Recorded information:
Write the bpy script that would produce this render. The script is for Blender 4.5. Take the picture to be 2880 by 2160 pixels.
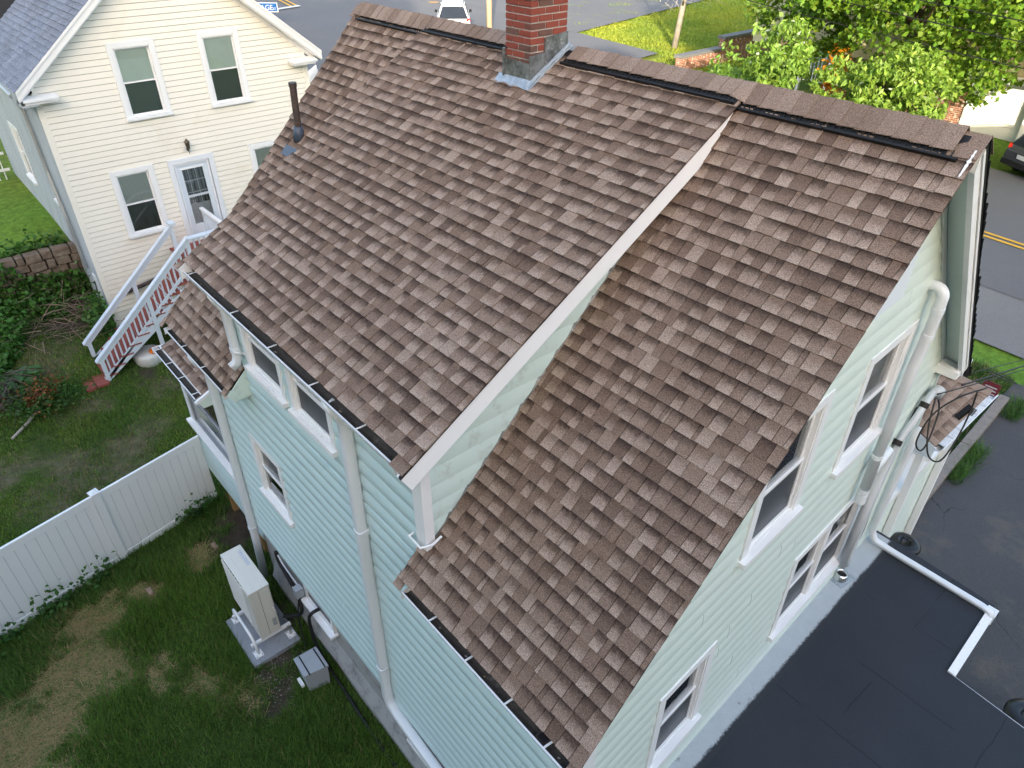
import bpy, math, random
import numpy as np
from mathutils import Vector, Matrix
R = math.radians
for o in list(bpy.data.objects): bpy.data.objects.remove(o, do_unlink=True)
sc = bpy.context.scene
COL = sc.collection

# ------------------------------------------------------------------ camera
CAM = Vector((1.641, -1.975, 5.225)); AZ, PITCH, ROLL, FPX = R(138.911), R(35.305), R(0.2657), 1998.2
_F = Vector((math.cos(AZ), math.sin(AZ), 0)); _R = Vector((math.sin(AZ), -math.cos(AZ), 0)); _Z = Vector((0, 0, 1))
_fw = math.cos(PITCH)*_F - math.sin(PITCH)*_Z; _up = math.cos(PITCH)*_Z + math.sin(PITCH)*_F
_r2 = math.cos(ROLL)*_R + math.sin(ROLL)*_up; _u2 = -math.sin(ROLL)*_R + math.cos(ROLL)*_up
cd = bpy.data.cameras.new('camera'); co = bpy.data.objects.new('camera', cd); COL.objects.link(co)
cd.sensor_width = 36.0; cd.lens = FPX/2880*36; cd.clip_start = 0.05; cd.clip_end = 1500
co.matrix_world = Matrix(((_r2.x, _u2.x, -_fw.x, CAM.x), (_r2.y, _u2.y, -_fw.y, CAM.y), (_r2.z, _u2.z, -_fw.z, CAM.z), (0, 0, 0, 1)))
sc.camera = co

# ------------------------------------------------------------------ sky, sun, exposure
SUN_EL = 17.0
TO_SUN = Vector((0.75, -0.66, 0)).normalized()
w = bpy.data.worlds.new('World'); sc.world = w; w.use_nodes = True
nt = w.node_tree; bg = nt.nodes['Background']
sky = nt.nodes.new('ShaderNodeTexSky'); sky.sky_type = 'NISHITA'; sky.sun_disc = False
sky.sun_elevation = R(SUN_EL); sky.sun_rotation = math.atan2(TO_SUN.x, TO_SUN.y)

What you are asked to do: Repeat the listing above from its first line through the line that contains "COL = sc.collection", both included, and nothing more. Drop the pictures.

Answer to the task:
Write the bpy script that would produce this render. The script is for Blender 4.5. Take the picture to be 2880 by 2160 pixels.
import bpy, math, random
import numpy as np
from mathutils import Vector, Matrix
R = math.radians
for o in list(bpy.data.objects): bpy.data.objects.remove(o, do_unlink=True)
sc = bpy.context.scene
COL = sc.collection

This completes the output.